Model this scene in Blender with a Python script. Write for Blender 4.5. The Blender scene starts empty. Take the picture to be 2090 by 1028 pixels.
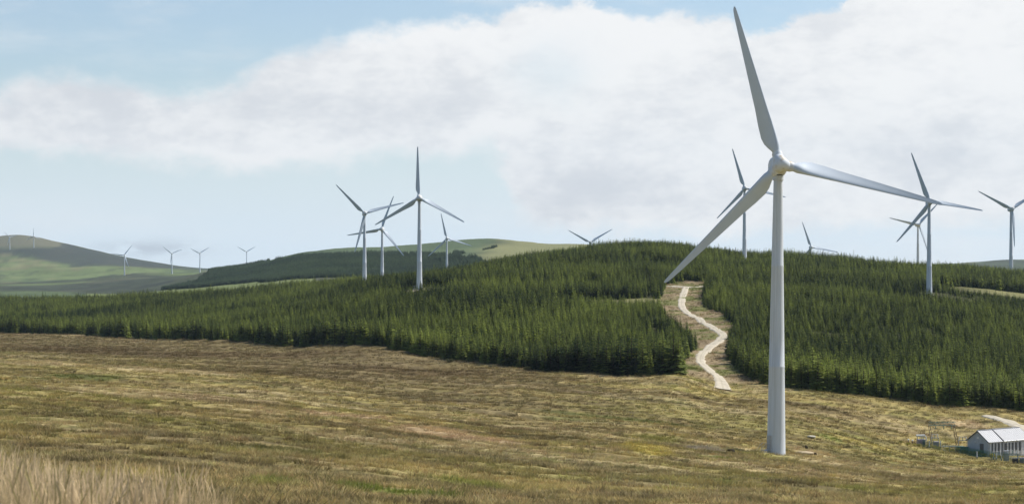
import bpy, math, random
import numpy as np
from mathutils import Vector, Matrix, Euler

random.seed(7)
rng = np.random.default_rng(7)
scene = bpy.context.scene
COL = scene.collection
R = math.radians

# ---------------------------------------------------------------- camera
F = 3900.0            # focal length in photo pixels (photo 2090 x 1028)
CU, CV = 1045.0, 514.0
HV = 530.0            # row of the true horizon
cam_d = bpy.data.cameras.new('camera')
cam = bpy.data.objects.new('camera', cam_d)
COL.objects.link(cam)
cam.location = (0, 0, 0)
cam.rotation_euler = (R(90), 0, 0)
cam_d.sensor_width = 36
cam_d.lens = 36 * F / 2090
cam_d.shift_y = (HV - CV) / 2090
cam_d.clip_start = 0.5
cam_d.clip_end = 60000
cam_d.dof.use_dof = True
cam_d.dof.focus_distance = 300
cam_d.dof.aperture_fstop = 5.0
scene.camera = cam

# ---------------------------------------------------------------- numpy noise
def _hash(ix, iy, seed):
    h = (ix.astype(np.int64) * 374761393 + iy.astype(np.int64) * 668265263 + seed * 1442695041) & 0xFFFFFFFF
    h = ((h ^ (h >> 13)) * 1274126177) & 0xFFFFFFFF
    h = (h ^ (h >> 16)) & 0xFFFFFFFF
    return h / 4294967295.0

def vnoise(x, y, seed=0):
    ix, iy = np.floor(x), np.floor(y)
    fx, fy = x - ix, y - iy
    fx = fx * fx * fx * (fx * (fx * 6 - 15) + 10); fy = fy * fy * fy * (fy * (fy * 6 - 15) + 10)
    a, b = _hash(ix, iy, seed), _hash(ix + 1, iy, seed)
    c, d = _hash(ix, iy + 1, seed), _hash(ix + 1, iy + 1, seed)
    return (a * (1 - fx) + b * fx) * (1 - fy) + (c * (1 - fx) + d * fx) * fy

def fbm(x, y, seed=0, octaves=4, gain=0.5):
    s, amp, tot = 0.0, 1.0, 0.0
    for o in range(octaves):
        s = s + amp * vnoise(x * 2 ** o + 17.3 * o, y * 2 ** o - 9.1 * o, seed + o)
        tot += amp; amp *= gain
    return s / tot

def sstep(a, b, x):
    t = np.clip((x - a) / (b - a), 0, 1)
    return t * t * (3 - 2 * t)

# ---------------------------------------------------------------- terrain: heights surveyed at known spots
cps = []
def P(u, v, d): cps.append(((u - CU) / F, d, (HV - v) / F * d))
def Z(a, d, z): cps.append((a, d, z))
for a in (-.5, -.27, 0, .27, .5): Z(a, 2, -1.7)
Z(-.5, 12, -1.9); Z(-.27, 12, -1.95); Z(-.1, 12, -2.15); Z(.05, 12, -2.4); Z(.27, 12, -2.6); Z(.5, 12, -2.8)
Z(-.5, 30, -3.5); Z(-.27, 30, -3.7); Z(0, 30, -4.6); Z(.27, 30, -5.2); Z(.5, 30, -5.6)
P(0, 985, 60); P(500, 1010, 60); P(1045, 1040, 60); P(1581, 1062, 60); P(2090, 1075, 60)
P(0, 945, 100); P(1045, 1010, 100); P(1581, 1010, 130); P(2090, 1040, 130)
P(0, 795, 274); P(600, 840, 274); P(1045, 880, 274); P(1581, 928, 274); P(2090, 968, 274)
P(0, 730, 500); P(300, 745, 480); P(600, 770, 420); P(1045, 800, 400); P(1581, 840, 400); P(1978, 922, 380); P(2090, 934, 380); P(1880, 908, 385)
P(1900, 866, 425); P(2050, 860, 435)
for u, v, d in ((0, 678, 1000), (300, 692, 860), (600, 706, 690), (900, 730, 580), (1100, 757, 505), (1300, 768, 485), (1390, 768, 480),
                (1475, 790, 480), (1600, 792, 480), (1800, 815, 470), (2000, 832, 460), (2090, 838, 460)): P(u, v, d)
for u, v, d in ((1425, 735, 540), (1480, 682, 620), (1440, 655, 680), (1393, 622, 750), (1400, 587, 850)): P(u, v, d)
for u, v, d in ((855, 589, 872), (744, 580, 1114), (600, 597, 1200), (0, 618, 1500), (300, 612, 1400), (450, 603, 1350), (870, 571, 1100),
                (1000, 550, 1150), (1100, 531, 1180), (1250, 512, 1230), (1330, 508, 1250), (1400, 515, 1250), (1519, 533, 1083), (1640, 538, 1180),
                (1896, 600, 857), (1780, 548, 1150), (1900, 555, 1150), (2064, 564, 1182), (2000, 560, 1150), (2090, 566, 1150)): P(u, v, d)
for u, v, d in ((1205, 584, 1770), (1655, 602, 1660), (1873, 567, 1472), (912, 580, 1733), (1330, 560, 1550), (2090, 578, 2000), (1600, 580, 2300)): P(u, v, d)
for u, v, d in ((0, 598, 2200), (300, 592, 2400), (0, 586, 3000), (254, 565, 3570), (352, 556, 4100), (408, 555, 4100), (503, 556, 4100), (130, 578, 3300)): P(u, v, d)
for u, v in ((0, 490), (40, 488), (70, 490), (130, 501), (190, 512), (250, 525), (330, 540), (430, 551), (600, 556)): P(u, v, 5800)
for u, v in ((20, 511), (69, 507)): P(u, v, 5450)
P(0, 556, 4600); P(130, 558, 4500); P(0, 520, 8000); P(300, 545, 8000)
for u, v, d in ((430, 553, 2600), (500, 545, 2600), (560, 532, 2600), (600, 522, 2600), (700, 509, 2600), (850, 499, 2600), (950, 490, 2600), (1040, 491, 2700), (1170, 499, 2700),
                (1300, 508, 2700), (1500, 530, 2700), (350, 591, 2050), (460, 585, 1950), (600, 578, 1750), (850, 577, 1850),
                (430, 562, 3300), (600, 545, 3300), (850, 535, 3300), (1100, 535, 3300)): P(u, v, d)
for u, v in ((1400, 555), (1700, 552), (1900, 546), (2000, 537), (2050, 533), (2090, 534)): P(u, v, 4500)
for (a, d, z) in list(cps):
    if d > 55 and d < 9000:
        if a < -.265: cps.append((-.5, d, z))
        if a > .265: cps.append((.5, d, z))
for a in (-.5, -.27, 0, .27, .5): Z(a, 20000, -70)

SA, SL = 10.0, 1.6
_c = np.array(cps)
_px = np.stack([_c[:, 0] * SA, np.log(_c[:, 1] + 15) * SL], 1)
def _ker(r2): return np.sqrt(r2 + 0.02)
def _solve():
    n = len(_px)
    K = _ker(((_px[:, None] - _px[None]) ** 2).sum(-1)) - np.eye(n) * 1e-3
    A = np.zeros((n + 3, n + 3)); A[:n, :n] = K; A[:n, n] = 1; A[:n, n + 1:] = _px; A[n, :n] = 1; A[n + 1:, :n] = _px.T
    # fit z / (d+40) so near and far weigh alike
    b = np.zeros(n + 3); b[:n] = _c[:, 2] / (_c[:, 1] + 40)
    return np.linalg.solve(A, b)
_w = _solve()

def height(x, y, detail=True):
    x = np.atleast_1d(np.asarray(x, float)); y = np.atleast_1d(np.asarray(y, float))
    d = np.clip(y, 2, 20000)
    a = np.clip(x / np.maximum(d, 12), -.55, .55)
    q = np.stack([a * SA, np.log(d + 15) * SL], 1)
    out = np.empty(len(q))
    for s in range(0, len(q), 20000):
        e = q[s:s + 20000]
        K = _ker(((e[:, None] - _px[None]) ** 2).sum(-1))
        n = len(_px)
        out[s:s + 20000] = K @ _w[:n] + _w[n] + e @ _w[n + 1:]
    z = out * (d + 40)
    if detail:
        amp = sstep(20, 120, d)
        z = z + amp * ((fbm(x / 22, y / 14, 5, 3) - .5) * 1.1 + (fbm(x / 4.5, y / 3.0, 9, 2) - .5) * .32 + (fbm(x / 40, (y + .62 * x) / 3.8, 85, 2) - .5) * .7 * sstep(60, 160, d) * (1 - sstep(900, 1100, d)))
        far = sstep(1500, 2600, d)
        z = z + far * (fbm(x / 260, y / 260, 31, 4) - .5) * 14
    return z

def hz(x, y): return float(height(x, y)[0])

def hit(u, v, dmin=40, dmax=3000):
    ds = np.exp(np.linspace(math.log(dmin), math.log(dmax), 1600))
    a = (u - CU) / F
    vt = HV - F * height(a * ds, ds) / ds
    i = np.nonzero(vt <= v)[0]
    d = ds[i[0]] if len(i) else dmax
    return a * d, d

def at(u, d): return (u - CU) / F * d, d

def arr(pts): return np.array(pts, float)

def in_poly(x, y, poly):
    poly = np.asarray(poly); ins = np.zeros(len(x), bool)
    j = len(poly) - 1
    for i in range(len(poly)):
        xi, yi, xj, yj = *poly[i], *poly[j]
        c = ((yi > y) != (yj > y)) & (x < (xj - xi) * (y - yi) / (yj - yi + 1e-12) + xi)
        ins ^= c; j = i
    return ins

# ---------------------------------------------------------------- object helpers
def link(o, parent=None):
    COL.objects.link(o)
    if parent is not None: o.parent = parent
    return o

def tag(o, label=None, cat=None, group=None, kind=None):
    for k, v in (('label', label), ('category', cat), ('group', group), ('kind', kind)):
        if v: o[k] = v
    return o

def empty(name, loc, rz=0.0):
    o = bpy.data.objects.new(name, None)
    o.empty_display_size = 0.5
    o.location = loc; o.rotation_euler = (0, 0, rz)
    return link(o)

class MB:
    """collects geometry for ONE mesh"""
    def __init__(self): self.v, self.f = [], []
    def add(self, vs, fs):
        n = len(self.v); self.v += [tuple(p) for p in vs]; self.f += [tuple(i + n for i in f) for f in fs]
    def box(self, c, s, rz=0.0, m=None):
        x, y, z = s[0] / 2, s[1] / 2, s[2] / 2
        vs = [Vector(p) for p in ((-x, -y, -z), (x, -y, -z), (x, y, -z), (-x, y, -z), (-x, -y, z), (x, -y, z), (x, y, z), (-x, y, z))]
        rot = Matrix.Rotation(rz, 3, 'Z') if m is None else m
        self.add([rot @ p + Vector(c) for p in vs], ((0, 3, 2, 1), (4, 5, 6, 7), (0, 1, 5, 4), (1, 2, 6, 5), (2, 3, 7, 6), (3, 0, 4, 7)))
    def tube(self, p, q, r0, r1=None, n=8, caps=True):
        r1 = r0 if r1 is None else r1
        p, q = Vector(p), Vector(q); d = (q - p).normalized()
        e = d.orthogonal().normalized(); g = d.cross(e)
        vs = [p + (e * math.cos(t) + g * math.sin(t)) * r0 for t in [2 * math.pi * i / n for i in range(n)]]
        vs += [q + (e * math.cos(t) + g * math.sin(t)) * r1 for t in [2 * math.pi * i / n for i in range(n)]]
        fs = [(i, (i + 1) % n, n + (i + 1) % n, n + i) for i in range(n)]
        if caps: fs += [tuple(range(n - 1, -1, -1)), tuple(range(n, 2 * n))]
        self.add(vs, fs)
    def lathe(self, prof, n=16, c=(0, 0, 0), axis=None):
        """prof: list of (radius, height)"""
        c = Vector(c); vs = []
        m = Matrix.Identity(3) if axis is None else Vector((0, 0, 1)).rotation_difference(Vector(axis)).to_matrix()
        for r, h in prof:
            for i in range(n):
                t = 2 * math.pi * i / n
                vs.append(m @ Vector((r * math.cos(t), r * math.sin(t), h)) + c)
        fs = []
        for k in range(len(prof) - 1):
            for i in range(n):
                fs.append((k * n + i, k * n + (i + 1) % n, (k + 1) * n + (i + 1) % n, (k + 1) * n + i))
        fs += [tuple(range(n - 1, -1, -1)), tuple(range((len(prof) - 1) * n, len(prof) * n))]
        self.add(vs, fs)
    def mesh(self, name, mat, smooth=False):
        me = bpy.data.meshes.new(name)
        me.from_pydata(self.v, [], self.f); me.update()
        if smooth: me.polygons.foreach_set('use_smooth', [True] * len(me.polygons))
        me.materials.append(mat)
        return me
    def build(self, name, mat, parent=None, smooth=False):
        return link(bpy.data.objects.new(name, self.mesh(name, mat, smooth)), parent)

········

## Aim
Return, unchanged, the lines from the first line of the material through the line that holds "R = math.radians", inclusive, omitting pictures.

## Output below
Model this scene in Blender with a Python script. Write for Blender 4.5. The Blender scene starts empty. Take the picture to be 2090 by 1028 pixels.
import bpy, math, random
import numpy as np
from mathutils import Vector, Matrix, Euler

random.seed(7)
rng = np.random.default_rng(7)
scene = bpy.context.scene
COL = scene.collection
R = math.radians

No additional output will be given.